No, i didn't. Thanks for mischaracterising me. Had you read Jaki, you would appreciate that it would be difficult to make his case any more extreme (indeed, neither Bede nor i buy it), but that's beside the point: i didn't expect to see you throwing around bad company fallacies. I didn't say that motives don't bias a text, but clearly an argument isn't false because it's author is biased.
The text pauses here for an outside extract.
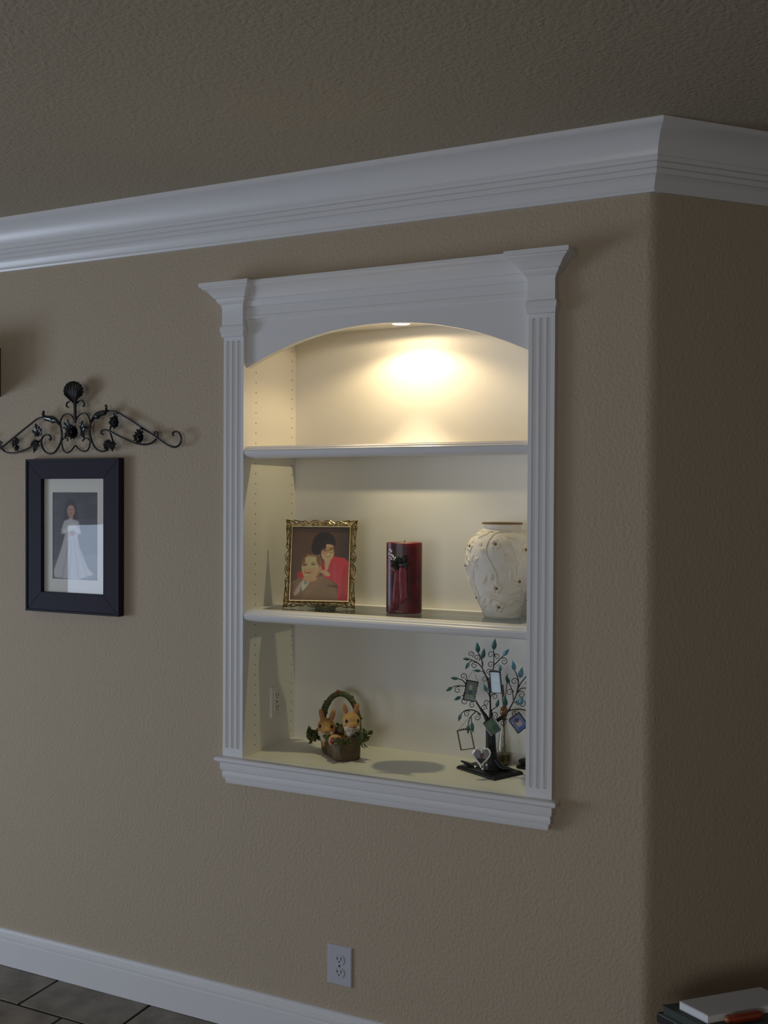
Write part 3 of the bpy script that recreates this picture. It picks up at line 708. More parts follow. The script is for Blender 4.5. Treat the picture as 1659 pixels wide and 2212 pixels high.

I leave the questions of biblical scholarship to Bede since i am not inclined to speculate here. Had you followed the thread fairly you would already know that i don't propose that Christianity was a necessary prerequisite for science, although i am still looking into the matter; instead, i've been trying to show the headbangers that the conflict hypothesis they cling to is hopelessly out-of-date. It's hard to find references on the internet as books and libraries are required, as you well know.

Quote:
This whole idea that "Christianity" as a whole can be pinned down as pro- or anti-science isn't particularly useful: they are all historically specific incidents in the history of science and to generalise from that is to make the same sorts of mistakes as Shapin and Shaeffer.
Here you are making the very same point Bill Sneddon and i did several pages ago. Wow. Still, i'll be interested to learn where you think Shapin went wrong.

I suppose i ought to thank you for ignoring the principle of charity in reading other's posts and for talking down to me throughout. I'll remember to bear this in mind in future.